Round House Theatre's Eurydice

Sure, it is a story we all know. Orpheus was a great musician. He was so in love with his wife Eurydice, that when she died, he followed her to the underworld in order to bring her back. Pluto was so touched by his music that he released Eurydice – on one condition: that on their journey back to Earth, Orpheus could never turn around to see if she was actually following him. We all know what happens, but when re-imagined by Sarah Ruhl with her own brand of whimsy, surrealism, and magic, the story is anything by staid.

Ruhl sets the story in the modern day, and looks at it from the female perspective. Eurydice is a woman who is deeply in love with Orpheus, but whose soul is continually reaching for something more. She loves interesting books, interesting thoughts, and interesting people. Despite the love she’s found, she still feels misunderstood. Jenna Sokolowski never manages to achieve the depth this suggests. She also feels a bit forced throughout the show, with a tendency to pause after the third word in every sentence.

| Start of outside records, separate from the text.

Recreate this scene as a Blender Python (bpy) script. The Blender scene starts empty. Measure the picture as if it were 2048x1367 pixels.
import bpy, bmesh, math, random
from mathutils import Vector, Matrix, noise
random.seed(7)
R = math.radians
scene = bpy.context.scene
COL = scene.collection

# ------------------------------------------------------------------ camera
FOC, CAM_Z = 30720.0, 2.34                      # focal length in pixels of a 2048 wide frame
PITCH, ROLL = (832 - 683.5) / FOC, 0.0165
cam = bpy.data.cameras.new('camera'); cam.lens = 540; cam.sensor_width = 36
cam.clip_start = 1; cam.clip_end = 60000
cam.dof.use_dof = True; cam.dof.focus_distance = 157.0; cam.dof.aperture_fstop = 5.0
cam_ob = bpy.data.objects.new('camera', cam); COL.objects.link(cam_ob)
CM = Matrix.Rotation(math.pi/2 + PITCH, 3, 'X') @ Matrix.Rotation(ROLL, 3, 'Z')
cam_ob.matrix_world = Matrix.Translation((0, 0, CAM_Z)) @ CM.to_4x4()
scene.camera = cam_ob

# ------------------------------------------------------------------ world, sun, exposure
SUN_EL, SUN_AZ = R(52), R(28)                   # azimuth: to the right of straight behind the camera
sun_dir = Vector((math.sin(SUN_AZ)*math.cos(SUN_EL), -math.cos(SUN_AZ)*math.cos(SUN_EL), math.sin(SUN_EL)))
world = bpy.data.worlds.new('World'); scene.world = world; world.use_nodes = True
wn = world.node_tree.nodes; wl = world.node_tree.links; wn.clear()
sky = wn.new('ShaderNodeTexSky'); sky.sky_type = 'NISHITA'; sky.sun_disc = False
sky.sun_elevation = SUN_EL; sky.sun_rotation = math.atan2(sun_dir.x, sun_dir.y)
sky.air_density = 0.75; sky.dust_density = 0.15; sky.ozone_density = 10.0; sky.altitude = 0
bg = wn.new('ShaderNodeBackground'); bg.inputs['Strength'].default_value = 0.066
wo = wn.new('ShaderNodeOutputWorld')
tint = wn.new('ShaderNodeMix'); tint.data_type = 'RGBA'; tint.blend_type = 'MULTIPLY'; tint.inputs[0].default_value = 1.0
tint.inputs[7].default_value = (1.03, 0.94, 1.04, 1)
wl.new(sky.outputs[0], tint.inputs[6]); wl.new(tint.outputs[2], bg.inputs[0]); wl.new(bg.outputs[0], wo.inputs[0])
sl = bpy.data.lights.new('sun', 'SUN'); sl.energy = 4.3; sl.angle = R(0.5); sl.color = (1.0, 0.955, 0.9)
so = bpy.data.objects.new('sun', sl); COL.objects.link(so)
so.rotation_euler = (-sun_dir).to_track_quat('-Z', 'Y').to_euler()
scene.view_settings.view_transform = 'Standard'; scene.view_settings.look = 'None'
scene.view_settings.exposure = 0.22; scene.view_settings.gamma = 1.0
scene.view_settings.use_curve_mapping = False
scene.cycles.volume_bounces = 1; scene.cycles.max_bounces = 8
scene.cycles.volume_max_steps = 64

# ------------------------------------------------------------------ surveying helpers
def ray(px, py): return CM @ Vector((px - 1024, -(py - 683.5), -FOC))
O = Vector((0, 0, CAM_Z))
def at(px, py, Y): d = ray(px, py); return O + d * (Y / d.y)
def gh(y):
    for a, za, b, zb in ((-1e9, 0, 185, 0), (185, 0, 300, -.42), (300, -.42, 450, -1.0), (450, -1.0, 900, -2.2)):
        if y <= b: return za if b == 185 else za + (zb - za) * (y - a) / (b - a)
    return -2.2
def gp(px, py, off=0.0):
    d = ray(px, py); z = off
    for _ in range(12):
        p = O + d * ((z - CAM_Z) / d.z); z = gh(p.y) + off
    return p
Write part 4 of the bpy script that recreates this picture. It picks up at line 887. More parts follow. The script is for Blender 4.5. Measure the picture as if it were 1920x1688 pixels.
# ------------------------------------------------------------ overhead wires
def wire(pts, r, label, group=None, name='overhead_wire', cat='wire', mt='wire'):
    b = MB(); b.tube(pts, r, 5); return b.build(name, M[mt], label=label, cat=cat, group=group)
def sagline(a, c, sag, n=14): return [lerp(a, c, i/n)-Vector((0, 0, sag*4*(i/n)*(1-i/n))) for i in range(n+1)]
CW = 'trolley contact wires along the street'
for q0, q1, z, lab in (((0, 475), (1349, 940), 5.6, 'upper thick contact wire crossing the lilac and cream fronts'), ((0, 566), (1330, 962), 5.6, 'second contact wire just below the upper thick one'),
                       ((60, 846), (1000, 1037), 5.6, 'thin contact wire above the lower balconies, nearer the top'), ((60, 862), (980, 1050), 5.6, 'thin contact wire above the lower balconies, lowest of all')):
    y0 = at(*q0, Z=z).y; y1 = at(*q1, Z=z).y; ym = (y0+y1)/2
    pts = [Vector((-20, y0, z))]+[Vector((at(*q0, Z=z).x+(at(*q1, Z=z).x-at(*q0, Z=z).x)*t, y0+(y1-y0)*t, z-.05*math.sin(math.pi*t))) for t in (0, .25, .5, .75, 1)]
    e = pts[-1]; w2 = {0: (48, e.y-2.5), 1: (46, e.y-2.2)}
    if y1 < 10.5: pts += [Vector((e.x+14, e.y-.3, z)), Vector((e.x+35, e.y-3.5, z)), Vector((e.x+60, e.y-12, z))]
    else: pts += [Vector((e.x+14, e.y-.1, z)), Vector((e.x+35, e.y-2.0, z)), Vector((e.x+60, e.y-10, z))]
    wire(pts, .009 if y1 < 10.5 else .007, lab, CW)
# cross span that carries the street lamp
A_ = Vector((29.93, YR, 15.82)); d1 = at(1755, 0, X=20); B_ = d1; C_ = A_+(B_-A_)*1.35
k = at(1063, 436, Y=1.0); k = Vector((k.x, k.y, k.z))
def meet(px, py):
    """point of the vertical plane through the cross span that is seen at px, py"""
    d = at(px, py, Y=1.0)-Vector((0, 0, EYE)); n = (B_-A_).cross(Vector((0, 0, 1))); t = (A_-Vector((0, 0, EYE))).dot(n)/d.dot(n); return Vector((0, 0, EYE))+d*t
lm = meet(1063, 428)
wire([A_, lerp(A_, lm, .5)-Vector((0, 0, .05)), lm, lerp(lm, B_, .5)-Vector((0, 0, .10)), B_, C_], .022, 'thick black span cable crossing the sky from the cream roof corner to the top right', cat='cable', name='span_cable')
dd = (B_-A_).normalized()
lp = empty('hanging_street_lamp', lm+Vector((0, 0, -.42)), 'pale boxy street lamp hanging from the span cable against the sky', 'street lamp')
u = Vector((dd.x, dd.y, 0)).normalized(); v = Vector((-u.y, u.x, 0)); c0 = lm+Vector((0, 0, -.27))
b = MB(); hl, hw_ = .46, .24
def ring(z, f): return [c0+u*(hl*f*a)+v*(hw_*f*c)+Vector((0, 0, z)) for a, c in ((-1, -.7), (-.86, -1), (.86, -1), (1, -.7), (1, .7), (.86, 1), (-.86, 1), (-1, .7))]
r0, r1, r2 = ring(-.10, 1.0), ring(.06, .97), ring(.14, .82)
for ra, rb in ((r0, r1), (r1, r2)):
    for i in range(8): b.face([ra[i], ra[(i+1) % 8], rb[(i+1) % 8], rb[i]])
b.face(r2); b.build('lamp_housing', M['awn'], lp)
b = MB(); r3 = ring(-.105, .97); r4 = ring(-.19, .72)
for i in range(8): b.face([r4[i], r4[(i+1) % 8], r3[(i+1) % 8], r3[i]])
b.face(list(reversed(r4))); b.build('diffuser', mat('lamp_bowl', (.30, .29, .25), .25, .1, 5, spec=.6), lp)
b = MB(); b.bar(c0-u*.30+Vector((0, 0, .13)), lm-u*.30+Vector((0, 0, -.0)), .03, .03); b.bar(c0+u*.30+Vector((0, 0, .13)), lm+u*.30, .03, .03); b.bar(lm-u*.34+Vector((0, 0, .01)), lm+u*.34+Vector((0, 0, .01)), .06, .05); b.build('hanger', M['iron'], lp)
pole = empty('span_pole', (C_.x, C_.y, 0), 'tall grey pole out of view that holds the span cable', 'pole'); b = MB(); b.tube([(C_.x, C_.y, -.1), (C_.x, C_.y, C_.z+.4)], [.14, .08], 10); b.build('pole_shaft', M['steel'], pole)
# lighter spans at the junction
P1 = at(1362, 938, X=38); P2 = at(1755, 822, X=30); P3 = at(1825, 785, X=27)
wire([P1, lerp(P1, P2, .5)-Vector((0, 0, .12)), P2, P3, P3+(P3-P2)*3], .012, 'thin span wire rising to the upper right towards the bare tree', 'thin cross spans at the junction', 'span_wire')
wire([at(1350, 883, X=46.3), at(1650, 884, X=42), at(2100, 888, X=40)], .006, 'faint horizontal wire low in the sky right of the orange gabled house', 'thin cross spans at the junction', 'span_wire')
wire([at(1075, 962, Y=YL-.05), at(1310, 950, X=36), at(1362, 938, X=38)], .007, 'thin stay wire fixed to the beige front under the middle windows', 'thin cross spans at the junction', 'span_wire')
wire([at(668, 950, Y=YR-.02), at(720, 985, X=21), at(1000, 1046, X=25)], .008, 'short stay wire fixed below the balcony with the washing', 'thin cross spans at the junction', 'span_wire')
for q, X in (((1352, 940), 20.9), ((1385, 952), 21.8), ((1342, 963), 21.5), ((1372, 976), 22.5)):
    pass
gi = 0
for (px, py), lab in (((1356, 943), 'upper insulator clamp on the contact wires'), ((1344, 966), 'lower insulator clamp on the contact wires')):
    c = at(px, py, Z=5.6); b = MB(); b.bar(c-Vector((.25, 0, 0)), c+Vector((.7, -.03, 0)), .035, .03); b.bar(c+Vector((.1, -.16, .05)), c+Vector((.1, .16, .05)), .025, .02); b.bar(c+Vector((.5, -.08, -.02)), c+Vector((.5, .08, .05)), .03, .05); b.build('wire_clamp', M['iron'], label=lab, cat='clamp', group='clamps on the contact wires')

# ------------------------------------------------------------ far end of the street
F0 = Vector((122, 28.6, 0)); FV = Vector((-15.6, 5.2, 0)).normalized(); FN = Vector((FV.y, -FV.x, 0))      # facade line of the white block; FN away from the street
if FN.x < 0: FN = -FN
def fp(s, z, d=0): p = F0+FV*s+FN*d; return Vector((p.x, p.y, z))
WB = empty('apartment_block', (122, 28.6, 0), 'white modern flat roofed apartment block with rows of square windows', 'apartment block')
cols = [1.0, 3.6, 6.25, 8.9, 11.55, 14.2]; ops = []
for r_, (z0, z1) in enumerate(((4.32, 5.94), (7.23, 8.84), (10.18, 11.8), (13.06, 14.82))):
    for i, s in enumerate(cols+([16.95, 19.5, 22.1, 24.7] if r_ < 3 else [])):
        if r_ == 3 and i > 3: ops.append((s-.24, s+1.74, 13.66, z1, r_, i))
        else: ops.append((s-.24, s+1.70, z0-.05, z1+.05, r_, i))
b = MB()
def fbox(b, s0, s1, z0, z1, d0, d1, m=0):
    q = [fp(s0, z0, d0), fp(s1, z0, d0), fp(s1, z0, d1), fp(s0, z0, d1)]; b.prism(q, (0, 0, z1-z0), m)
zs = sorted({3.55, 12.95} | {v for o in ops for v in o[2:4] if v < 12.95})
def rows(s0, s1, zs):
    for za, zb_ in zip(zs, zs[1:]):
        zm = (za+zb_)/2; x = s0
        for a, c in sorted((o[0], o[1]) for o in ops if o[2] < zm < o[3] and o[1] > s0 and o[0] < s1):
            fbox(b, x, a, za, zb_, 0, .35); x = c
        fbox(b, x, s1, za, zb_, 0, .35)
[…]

Eurydice’s natural curiosity causes her to follow an Interesting Man (Mitchell H├ębert) home. We know it’s a bad idea, she knows it’s a bad idea, but he claims to have a letter from her father, who has been dead for many years. The visit ends in her death. Eurydice journeys to the underworld where she meets the three stones (KenYatta Rogers, Linden Tailor, and Susan Lynskey) who serve as a sort of Greek chorus and try to convince Eurydice to follow the rules of the underworld. Director Derek Goldman and costumer Kathleen Geldard have chosen to render the stones as three overgrown dolls or clowns. The clothing and the performances are bright and bold, but I’m not sure the choice serves the play. First of all, they are always shushing everyone and trying to get Eurydice to be quiet – though their own clothing is really quite loud. There isn’t anything stonelike about them, and they are completely lacking any threatening quality, which is a mistake. We are in the underworld after all.

Eurydice also meets her father (Harry A Winter, in a touching performance). She doesn’t know it’s her father, having passed through the river of forgetfulness, but her father takes the time (after all, they have plenty of it) to remind her. This is the tragic punch that Ruhl adds to the story – after finding her father, Eurydice is torn by having to leave him in order to return to Orpheus.

Ruhl’s play is a fantastic piece of writing. She manages to create tension and emotion in a story we already know. You know what will happen, but you so want it to turn out differently. Goldman’s production isn’t quite able to meet the soaring heights of Ruhl’s poetry. It is weighed down some by the acting, and some by the creative choices. Clint Ramos’ scenic design surrounds the stage in scaffolding, which just feels too heavy for this magical tale. Still, the play is so beautiful that the audience is still given an enjoyable and – interesting night at the theatre.